If the mayor doesn't trust you, he won't buy your crack. If he does buy your crack, and you can get away with it, you will video and sell. Since you can't commit to not videoing, he won't buy and you're both left worse off.
How can the dealer credibly commit to not videoing the transaction?
- If the mayor can commit to violent retaliation even where such retribution would be personally costly, then that can induce performance. But it's can be hard for a mayor to make that kind of credible commitment when he's had large public disputes with the police.
- The mayor could require the dealer to provide him with his name and address. Then, the mayor could wear a big "I'm smoking Jim's crack" t-shirt during any videoing. Any released video would implicate the dealer, who could then be arrested for selling crack and would likely have any video profits seized as a proceed of crime.

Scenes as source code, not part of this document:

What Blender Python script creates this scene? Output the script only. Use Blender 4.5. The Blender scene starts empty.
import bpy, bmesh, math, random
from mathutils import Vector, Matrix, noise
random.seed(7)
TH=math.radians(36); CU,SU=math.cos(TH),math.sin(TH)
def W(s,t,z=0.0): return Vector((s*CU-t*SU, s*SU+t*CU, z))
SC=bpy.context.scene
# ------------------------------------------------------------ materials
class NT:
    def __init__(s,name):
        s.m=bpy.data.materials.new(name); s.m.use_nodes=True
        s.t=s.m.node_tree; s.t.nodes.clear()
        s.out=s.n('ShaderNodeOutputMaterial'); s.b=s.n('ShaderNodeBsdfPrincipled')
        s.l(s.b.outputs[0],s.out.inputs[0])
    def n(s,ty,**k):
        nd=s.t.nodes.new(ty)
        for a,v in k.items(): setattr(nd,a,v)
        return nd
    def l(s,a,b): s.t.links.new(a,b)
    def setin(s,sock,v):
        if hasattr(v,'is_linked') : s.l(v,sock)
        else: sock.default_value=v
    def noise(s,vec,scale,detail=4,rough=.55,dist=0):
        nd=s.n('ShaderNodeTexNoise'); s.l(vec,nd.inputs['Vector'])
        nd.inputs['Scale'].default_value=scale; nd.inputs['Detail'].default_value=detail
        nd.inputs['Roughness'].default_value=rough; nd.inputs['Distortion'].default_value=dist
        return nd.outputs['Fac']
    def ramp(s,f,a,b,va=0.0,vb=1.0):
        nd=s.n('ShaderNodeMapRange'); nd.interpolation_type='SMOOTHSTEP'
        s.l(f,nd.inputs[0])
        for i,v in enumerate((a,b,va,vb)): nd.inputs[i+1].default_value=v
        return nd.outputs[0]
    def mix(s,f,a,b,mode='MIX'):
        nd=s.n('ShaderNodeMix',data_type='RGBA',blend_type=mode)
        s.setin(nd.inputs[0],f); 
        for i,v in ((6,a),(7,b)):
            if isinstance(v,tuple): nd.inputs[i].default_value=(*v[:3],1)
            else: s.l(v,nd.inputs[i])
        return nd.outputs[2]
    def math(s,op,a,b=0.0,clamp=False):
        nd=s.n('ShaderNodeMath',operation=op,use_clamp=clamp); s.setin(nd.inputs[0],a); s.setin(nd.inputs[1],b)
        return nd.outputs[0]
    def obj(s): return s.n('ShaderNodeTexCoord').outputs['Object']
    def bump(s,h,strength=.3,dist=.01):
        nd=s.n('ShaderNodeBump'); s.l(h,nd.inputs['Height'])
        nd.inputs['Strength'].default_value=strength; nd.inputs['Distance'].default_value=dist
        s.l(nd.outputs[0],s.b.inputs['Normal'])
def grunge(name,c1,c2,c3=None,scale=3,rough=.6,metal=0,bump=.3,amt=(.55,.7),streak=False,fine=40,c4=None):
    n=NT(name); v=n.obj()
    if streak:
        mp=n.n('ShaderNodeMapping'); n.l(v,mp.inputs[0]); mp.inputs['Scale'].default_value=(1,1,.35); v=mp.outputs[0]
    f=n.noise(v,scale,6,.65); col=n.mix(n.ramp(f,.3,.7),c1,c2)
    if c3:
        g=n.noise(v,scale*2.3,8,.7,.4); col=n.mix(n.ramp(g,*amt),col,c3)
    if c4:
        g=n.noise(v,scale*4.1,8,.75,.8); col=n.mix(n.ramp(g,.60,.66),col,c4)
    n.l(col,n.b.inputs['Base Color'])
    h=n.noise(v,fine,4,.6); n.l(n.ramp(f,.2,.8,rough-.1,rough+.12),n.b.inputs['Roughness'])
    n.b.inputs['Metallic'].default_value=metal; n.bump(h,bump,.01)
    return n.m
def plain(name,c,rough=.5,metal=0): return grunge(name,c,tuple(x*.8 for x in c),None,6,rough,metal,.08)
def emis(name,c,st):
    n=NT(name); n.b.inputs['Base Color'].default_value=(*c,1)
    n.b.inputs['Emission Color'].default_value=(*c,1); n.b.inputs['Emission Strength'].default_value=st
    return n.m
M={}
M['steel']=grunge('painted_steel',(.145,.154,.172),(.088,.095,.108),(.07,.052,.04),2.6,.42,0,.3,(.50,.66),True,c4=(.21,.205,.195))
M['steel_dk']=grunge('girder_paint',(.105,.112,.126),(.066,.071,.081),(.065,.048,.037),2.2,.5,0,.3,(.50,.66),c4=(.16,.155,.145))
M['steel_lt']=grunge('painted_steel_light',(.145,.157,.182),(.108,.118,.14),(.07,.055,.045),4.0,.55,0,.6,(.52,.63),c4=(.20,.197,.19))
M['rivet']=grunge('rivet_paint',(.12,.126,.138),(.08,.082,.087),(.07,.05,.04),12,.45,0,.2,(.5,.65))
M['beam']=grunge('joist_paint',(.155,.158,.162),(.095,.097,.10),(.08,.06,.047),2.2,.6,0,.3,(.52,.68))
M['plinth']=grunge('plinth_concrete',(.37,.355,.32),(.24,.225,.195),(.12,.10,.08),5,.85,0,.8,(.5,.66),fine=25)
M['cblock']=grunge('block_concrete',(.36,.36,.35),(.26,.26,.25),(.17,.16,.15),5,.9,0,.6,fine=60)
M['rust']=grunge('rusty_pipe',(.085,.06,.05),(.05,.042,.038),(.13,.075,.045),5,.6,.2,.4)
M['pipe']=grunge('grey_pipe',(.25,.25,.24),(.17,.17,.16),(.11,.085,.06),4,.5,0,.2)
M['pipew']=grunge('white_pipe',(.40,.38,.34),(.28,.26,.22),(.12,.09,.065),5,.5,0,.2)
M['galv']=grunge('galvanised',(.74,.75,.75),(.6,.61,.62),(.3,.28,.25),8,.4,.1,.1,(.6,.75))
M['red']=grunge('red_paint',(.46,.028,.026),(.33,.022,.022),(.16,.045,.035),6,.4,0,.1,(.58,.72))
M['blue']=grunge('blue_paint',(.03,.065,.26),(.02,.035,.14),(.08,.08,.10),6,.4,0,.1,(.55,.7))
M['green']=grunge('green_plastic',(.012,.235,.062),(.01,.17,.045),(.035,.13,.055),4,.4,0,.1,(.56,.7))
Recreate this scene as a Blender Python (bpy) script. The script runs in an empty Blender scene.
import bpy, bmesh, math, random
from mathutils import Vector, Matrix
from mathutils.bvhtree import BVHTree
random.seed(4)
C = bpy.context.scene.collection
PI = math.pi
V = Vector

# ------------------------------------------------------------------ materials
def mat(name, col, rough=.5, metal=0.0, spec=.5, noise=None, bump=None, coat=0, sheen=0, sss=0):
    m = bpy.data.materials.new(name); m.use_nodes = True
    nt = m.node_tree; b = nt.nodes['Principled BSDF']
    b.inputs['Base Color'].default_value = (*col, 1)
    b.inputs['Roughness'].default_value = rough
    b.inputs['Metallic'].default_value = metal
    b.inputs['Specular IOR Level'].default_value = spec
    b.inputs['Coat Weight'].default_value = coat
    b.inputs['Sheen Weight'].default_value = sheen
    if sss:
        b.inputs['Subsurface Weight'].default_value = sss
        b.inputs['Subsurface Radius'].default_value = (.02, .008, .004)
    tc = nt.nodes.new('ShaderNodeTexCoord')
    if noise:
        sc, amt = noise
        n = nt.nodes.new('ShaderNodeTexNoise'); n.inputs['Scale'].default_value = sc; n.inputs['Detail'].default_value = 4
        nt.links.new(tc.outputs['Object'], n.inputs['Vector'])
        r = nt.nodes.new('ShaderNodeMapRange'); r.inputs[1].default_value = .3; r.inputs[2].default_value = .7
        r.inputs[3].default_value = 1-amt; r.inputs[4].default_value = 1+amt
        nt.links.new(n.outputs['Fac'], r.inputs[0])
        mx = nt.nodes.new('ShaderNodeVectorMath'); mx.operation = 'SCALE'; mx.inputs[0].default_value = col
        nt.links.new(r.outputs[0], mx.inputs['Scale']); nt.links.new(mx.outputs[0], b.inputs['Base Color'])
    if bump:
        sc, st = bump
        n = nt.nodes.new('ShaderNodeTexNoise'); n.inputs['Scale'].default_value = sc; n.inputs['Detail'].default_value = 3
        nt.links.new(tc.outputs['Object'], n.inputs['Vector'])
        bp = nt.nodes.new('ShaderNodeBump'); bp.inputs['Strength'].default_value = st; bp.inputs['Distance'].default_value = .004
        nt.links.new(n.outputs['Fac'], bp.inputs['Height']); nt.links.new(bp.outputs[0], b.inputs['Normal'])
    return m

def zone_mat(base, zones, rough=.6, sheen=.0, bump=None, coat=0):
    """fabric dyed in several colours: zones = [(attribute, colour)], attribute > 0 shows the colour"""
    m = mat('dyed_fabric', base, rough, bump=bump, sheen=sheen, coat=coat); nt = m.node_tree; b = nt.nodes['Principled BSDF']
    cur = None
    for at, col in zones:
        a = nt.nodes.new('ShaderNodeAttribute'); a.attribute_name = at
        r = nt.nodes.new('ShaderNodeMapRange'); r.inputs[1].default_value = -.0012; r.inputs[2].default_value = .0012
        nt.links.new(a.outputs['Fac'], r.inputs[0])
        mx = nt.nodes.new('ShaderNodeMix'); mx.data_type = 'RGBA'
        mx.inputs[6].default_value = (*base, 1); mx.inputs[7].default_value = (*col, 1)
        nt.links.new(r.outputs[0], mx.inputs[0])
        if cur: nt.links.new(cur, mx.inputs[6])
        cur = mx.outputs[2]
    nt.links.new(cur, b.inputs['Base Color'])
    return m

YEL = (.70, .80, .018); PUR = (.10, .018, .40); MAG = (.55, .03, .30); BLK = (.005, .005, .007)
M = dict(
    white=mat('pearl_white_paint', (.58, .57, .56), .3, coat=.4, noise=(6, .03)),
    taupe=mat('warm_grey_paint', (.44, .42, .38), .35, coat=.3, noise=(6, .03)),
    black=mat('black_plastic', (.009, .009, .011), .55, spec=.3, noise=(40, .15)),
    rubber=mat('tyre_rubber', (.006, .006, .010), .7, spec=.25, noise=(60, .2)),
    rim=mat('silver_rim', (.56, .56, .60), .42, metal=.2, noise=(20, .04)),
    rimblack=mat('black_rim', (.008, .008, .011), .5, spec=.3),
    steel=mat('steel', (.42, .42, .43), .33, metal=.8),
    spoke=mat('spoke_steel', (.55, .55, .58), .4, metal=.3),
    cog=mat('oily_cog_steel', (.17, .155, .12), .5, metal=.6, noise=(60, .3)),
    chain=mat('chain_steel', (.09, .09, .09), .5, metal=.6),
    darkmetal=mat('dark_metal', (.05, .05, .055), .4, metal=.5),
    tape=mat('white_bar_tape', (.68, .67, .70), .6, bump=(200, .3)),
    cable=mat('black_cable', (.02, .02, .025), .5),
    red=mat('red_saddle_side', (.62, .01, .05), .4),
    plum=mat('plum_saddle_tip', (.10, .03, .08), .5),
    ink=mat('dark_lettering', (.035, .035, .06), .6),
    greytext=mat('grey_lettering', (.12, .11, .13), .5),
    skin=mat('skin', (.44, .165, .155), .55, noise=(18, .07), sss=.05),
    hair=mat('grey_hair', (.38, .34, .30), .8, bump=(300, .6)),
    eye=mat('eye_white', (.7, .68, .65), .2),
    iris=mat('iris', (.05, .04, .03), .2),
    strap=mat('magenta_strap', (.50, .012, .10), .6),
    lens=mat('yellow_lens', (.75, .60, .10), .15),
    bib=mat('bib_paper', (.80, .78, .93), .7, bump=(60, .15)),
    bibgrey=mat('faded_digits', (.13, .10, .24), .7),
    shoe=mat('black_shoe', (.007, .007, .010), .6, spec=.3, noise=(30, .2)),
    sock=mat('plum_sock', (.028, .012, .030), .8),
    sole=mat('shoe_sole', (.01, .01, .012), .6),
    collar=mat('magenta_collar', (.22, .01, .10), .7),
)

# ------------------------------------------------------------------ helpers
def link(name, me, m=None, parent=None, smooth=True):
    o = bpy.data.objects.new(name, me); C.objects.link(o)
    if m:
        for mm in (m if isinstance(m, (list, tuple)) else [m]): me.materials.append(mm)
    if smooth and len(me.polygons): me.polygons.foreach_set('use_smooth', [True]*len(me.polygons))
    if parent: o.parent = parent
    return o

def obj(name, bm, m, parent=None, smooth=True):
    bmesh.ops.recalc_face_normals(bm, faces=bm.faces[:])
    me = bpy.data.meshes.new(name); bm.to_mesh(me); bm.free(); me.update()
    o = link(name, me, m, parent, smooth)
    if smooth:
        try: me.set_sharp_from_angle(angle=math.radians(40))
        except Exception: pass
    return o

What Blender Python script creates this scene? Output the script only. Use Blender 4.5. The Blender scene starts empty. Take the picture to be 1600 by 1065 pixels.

- But, the mayor would know that a sufficiently canny dealer could blur out the t-shirt's incriminating details before selling the video, so that doesn't work. Further, it's really no different from committing to rat out the dealer if arrested. Where the dealer has an easier time hiding than a large and prominent Mayor (and doesn't lose much by having to hide out), it won't work.
- Maybe the dealer could establish a reputation for being the dealer who's discreet. So the mayor could ask other prominent Torontonians who also use crack, and who would plausibly have been blackmailed already by their dealers were their dealers the blackmailing and videoing type, who their dealers are. But the bigger the portfolio of such folks that one dealer amasses, the greater the chances that the one off "sell all the video" gains will dominate the flow of continued celebrity drug money earnings.
I'm not sure there are any good feasible solutions to the problem. Since no dealer can credibly commit to not selling out the Mayor, the Mayor won't buy the crack.